* START *

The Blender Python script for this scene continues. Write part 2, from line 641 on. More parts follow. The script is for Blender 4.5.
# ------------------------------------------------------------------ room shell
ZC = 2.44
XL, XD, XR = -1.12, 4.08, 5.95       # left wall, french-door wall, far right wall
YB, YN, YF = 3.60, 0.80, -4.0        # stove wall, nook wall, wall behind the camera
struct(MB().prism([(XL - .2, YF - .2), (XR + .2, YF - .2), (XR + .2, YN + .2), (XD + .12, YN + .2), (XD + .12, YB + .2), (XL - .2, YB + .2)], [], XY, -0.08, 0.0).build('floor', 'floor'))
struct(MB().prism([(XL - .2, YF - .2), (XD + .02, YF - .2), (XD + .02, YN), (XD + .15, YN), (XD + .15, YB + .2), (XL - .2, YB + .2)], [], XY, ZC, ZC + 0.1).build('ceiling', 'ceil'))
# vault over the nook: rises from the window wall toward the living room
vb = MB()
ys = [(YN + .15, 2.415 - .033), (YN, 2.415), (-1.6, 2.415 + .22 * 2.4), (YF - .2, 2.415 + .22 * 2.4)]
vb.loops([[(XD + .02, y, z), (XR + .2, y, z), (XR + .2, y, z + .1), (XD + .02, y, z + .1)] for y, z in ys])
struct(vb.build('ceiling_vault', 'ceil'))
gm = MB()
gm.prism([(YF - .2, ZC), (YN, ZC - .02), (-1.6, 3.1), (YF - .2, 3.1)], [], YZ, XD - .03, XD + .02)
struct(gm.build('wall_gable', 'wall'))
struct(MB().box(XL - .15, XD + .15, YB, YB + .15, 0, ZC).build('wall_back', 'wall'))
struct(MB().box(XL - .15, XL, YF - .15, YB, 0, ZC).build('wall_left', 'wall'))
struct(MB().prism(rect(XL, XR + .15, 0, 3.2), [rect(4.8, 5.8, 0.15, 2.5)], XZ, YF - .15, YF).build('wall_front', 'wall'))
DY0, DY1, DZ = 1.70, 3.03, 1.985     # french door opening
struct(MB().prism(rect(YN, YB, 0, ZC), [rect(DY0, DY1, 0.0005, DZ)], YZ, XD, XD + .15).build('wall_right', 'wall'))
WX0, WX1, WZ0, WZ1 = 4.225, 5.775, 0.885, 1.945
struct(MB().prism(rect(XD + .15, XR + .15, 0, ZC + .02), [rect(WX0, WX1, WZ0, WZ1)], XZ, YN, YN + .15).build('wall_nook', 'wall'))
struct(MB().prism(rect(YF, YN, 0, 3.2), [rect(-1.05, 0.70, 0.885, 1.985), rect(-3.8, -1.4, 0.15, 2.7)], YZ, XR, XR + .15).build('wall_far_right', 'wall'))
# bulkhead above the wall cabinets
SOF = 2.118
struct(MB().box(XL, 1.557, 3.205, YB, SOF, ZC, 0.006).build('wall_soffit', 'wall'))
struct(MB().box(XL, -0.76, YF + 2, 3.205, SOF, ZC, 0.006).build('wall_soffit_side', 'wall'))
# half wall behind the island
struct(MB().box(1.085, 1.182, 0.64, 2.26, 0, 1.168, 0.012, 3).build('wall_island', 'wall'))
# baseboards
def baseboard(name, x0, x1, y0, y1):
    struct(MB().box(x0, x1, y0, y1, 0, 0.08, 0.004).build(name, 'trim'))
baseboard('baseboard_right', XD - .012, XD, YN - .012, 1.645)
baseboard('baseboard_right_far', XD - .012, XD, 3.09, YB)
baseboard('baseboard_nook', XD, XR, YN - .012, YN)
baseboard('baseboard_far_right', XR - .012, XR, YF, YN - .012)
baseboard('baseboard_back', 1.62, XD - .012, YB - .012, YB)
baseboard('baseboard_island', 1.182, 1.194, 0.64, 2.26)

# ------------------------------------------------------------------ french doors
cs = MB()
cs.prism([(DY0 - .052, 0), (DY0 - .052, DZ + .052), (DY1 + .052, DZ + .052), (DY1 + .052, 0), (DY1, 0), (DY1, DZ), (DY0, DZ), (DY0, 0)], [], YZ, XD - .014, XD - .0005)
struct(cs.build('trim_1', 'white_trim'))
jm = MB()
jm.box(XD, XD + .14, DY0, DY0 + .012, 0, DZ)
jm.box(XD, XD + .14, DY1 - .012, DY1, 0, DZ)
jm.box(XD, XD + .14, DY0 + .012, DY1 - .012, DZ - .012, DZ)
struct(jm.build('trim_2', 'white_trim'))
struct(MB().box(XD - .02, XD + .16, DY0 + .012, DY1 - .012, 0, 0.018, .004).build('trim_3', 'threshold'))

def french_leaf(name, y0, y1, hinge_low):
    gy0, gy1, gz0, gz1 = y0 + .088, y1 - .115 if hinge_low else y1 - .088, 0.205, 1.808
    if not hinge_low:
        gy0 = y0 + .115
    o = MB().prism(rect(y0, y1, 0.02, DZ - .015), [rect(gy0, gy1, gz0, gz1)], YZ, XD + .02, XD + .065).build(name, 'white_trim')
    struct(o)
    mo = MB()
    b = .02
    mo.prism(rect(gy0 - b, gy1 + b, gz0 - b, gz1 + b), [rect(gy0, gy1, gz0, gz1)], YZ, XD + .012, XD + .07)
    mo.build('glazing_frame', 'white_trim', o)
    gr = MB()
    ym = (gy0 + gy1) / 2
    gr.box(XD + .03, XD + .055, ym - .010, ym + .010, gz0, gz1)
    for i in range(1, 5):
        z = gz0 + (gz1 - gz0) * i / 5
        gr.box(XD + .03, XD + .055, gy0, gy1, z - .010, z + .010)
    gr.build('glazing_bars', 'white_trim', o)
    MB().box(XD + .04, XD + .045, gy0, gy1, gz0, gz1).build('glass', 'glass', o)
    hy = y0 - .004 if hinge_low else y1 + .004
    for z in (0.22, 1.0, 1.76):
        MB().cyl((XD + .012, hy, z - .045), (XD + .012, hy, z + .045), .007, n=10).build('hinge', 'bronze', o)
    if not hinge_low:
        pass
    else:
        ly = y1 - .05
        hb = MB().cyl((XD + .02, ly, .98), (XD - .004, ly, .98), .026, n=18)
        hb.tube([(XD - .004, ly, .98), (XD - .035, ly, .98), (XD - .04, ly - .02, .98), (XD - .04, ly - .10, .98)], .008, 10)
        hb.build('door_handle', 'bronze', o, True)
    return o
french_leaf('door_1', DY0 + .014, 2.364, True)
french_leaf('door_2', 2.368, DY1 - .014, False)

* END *

◆ TASK DIRECTIONS: Scan the data for the word "from" and copy every line where it shows up.

◆ FINAL ANSWER:
The Blender Python script for this scene continues. Write part 2, from line 641 on. More parts follow. The script is for Blender 4.5.
# vault over the nook: rises from the window wall toward the living room